Sebastian, Jules e i colori del mare. Ci sono settimane lunghe come anni, come secoli, come ere intere. Sciolte nel caldo torrido e immobile delle grandi città, soffocate fra reflussi di condizionatori, ricordi e rimorsi. Settimane lunghe come l’attesa di domande senza risposte, di lacrime mai troppo fredde.
E ci sono pomeriggi domenicali, bagnati dal rumore delle onde che si frangono sulla sabbia, illuminati da un lampo rosso che sfreccia fra il saliscendi dell’Ungheria. Ci sono applausi, di qua e di là dagli schermi, abbracci di gente che oggi si sente un po’ meglio, un po’ più vicina.

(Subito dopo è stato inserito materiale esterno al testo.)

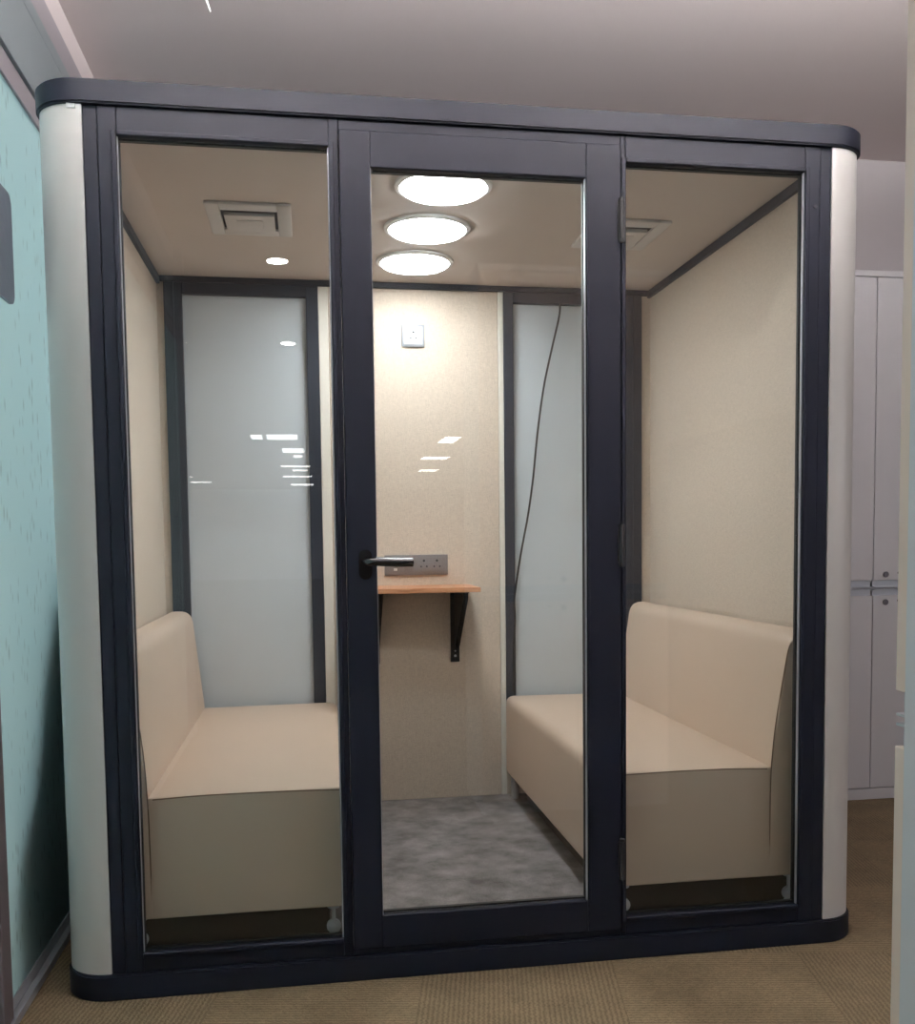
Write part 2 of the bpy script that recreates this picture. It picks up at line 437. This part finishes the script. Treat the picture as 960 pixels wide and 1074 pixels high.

E’ tutto così lontano, e così stranamente vicino. Spazi e tempi che si mescolano e si confondono, si annodano in un’unica inesplicabile corda, una fune che tutto lega e tutto stringe.
Lo capisci da qui, quando vedi i colori del mare fondersi con il tramonto, ed è tutto difficile da spiegare. E’ strano, ma bello. Bello forse proprio perchè non c’è una ragione sola o un’ultima parola.
E’ un po’ così, l’amore per questo sport.